- [TASK DETAILS]:
From the listing below, tally the lines that include "this". Return only the total.
:: RECORDS SHOWN
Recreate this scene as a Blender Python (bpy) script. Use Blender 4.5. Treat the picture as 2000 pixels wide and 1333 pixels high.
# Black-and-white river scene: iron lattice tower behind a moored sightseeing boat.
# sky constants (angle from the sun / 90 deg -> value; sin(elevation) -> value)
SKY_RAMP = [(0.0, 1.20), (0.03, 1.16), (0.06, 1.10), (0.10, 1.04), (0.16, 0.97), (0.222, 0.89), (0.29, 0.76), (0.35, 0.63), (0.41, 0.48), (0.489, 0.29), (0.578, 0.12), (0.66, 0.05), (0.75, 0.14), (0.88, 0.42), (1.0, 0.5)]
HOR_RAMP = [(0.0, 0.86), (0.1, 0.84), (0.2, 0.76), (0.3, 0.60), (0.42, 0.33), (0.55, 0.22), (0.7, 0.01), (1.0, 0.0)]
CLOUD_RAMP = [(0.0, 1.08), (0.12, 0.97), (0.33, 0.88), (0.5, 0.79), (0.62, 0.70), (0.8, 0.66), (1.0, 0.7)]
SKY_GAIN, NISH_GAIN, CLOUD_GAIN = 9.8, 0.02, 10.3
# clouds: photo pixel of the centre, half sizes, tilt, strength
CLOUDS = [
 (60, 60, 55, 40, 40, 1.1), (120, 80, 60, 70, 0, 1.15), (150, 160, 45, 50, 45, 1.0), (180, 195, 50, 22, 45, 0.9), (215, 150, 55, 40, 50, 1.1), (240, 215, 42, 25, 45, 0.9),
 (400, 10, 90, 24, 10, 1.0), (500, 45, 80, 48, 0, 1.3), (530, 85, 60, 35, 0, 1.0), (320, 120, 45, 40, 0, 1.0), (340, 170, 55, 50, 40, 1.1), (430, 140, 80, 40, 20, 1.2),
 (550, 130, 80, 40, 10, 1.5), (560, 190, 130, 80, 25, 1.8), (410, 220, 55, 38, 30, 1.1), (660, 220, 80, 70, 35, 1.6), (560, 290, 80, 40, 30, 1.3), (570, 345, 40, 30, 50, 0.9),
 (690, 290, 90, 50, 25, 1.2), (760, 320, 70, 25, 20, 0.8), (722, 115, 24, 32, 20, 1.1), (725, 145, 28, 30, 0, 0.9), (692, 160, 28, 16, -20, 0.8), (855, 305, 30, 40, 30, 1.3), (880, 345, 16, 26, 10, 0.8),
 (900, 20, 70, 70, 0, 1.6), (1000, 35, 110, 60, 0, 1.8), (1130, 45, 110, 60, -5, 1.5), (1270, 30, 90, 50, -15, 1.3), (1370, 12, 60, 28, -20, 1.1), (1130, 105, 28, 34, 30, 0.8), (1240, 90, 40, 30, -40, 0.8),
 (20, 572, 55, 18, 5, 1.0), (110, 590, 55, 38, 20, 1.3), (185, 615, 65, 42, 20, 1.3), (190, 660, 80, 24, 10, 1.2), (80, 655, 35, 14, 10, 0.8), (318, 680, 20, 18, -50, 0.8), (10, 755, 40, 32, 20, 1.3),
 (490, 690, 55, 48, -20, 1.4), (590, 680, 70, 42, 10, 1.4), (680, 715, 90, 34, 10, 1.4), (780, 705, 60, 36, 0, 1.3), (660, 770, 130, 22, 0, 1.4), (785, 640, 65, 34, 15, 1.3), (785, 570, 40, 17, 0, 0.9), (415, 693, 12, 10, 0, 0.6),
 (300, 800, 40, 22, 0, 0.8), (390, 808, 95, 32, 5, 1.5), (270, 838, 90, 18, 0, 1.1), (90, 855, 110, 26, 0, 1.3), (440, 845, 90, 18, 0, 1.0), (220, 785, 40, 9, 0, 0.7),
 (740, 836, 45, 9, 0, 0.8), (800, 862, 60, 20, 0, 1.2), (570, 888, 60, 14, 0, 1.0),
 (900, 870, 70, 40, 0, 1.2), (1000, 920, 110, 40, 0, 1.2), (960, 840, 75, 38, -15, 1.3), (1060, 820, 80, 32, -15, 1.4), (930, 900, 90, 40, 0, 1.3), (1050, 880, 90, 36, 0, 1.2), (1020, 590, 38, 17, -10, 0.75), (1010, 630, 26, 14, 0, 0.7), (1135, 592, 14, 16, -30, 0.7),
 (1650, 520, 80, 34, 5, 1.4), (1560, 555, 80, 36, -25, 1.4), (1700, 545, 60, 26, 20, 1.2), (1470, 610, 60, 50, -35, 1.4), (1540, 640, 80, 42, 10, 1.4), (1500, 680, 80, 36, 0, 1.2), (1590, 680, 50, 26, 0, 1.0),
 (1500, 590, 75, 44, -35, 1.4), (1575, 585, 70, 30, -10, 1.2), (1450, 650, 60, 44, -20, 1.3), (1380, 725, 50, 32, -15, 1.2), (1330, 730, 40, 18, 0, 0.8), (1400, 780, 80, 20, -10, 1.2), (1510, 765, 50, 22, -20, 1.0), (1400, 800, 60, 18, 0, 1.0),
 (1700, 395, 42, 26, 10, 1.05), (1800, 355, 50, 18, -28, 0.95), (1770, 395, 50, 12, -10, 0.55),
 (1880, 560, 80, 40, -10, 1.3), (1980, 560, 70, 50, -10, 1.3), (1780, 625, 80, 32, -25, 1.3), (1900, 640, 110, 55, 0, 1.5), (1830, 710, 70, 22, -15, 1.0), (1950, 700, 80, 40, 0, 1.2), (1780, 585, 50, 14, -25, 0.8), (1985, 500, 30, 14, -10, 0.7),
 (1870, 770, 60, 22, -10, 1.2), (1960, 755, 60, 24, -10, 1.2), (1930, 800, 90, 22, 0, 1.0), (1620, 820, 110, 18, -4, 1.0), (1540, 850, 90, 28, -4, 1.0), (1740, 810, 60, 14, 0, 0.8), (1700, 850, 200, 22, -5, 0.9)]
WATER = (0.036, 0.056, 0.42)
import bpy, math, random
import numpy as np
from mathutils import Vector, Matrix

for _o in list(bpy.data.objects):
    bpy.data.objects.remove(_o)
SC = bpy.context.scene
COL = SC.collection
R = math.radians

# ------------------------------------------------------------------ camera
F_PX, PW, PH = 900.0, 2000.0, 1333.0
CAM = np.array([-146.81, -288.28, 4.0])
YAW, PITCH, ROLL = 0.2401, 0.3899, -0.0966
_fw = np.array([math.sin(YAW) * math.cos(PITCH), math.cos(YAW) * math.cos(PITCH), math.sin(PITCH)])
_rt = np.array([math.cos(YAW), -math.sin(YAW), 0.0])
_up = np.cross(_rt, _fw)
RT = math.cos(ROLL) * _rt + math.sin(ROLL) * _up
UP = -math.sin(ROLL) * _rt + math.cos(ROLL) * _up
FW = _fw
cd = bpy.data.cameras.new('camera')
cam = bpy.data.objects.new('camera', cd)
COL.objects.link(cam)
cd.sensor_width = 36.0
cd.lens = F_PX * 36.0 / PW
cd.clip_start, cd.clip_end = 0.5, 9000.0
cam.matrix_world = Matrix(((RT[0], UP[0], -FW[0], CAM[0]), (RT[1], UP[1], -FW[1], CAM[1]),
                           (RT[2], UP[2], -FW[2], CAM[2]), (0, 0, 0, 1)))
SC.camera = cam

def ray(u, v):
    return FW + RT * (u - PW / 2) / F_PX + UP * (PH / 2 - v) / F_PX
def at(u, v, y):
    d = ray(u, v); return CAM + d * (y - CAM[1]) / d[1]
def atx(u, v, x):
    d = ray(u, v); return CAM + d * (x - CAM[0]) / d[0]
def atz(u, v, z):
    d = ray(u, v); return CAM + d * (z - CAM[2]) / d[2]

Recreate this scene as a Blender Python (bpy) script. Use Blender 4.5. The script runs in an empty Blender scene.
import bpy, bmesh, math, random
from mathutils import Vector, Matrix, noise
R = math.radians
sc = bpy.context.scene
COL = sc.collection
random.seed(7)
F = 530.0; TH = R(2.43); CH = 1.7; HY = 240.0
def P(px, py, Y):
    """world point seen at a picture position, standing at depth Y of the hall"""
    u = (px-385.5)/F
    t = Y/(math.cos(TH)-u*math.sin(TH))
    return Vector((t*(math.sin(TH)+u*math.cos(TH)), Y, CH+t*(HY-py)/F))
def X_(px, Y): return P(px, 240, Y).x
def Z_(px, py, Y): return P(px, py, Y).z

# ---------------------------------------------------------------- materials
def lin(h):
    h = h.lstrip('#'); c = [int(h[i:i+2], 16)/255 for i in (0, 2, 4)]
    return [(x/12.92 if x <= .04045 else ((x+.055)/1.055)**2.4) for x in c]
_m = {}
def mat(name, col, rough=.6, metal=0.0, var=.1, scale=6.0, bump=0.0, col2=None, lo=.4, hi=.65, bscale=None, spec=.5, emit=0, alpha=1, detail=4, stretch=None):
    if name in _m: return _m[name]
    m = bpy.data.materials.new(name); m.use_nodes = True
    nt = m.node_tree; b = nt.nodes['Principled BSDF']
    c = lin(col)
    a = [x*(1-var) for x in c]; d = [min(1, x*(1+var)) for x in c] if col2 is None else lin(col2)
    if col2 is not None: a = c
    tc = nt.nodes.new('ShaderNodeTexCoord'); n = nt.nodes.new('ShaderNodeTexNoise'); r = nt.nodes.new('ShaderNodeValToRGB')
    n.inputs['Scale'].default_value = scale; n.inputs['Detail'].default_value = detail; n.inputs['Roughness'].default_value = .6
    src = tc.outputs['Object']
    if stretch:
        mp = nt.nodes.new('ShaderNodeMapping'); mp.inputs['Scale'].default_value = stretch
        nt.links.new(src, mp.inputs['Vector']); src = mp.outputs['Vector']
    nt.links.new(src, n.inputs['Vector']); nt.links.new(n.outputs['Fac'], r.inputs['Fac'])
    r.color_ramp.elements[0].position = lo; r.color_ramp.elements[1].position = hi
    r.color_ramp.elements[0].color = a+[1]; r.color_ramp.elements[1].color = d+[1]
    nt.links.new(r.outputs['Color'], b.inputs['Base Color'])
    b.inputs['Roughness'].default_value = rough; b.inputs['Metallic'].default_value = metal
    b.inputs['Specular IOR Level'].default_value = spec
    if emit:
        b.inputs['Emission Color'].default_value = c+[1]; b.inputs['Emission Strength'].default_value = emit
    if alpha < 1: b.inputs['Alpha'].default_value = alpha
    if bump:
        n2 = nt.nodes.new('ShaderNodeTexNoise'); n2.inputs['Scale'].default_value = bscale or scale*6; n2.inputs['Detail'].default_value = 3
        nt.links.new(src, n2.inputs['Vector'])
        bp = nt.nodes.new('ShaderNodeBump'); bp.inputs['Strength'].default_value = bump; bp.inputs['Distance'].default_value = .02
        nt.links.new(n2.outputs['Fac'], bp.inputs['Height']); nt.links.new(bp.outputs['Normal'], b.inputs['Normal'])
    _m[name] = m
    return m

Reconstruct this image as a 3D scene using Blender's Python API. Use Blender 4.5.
::::
- [ANSWER]:
3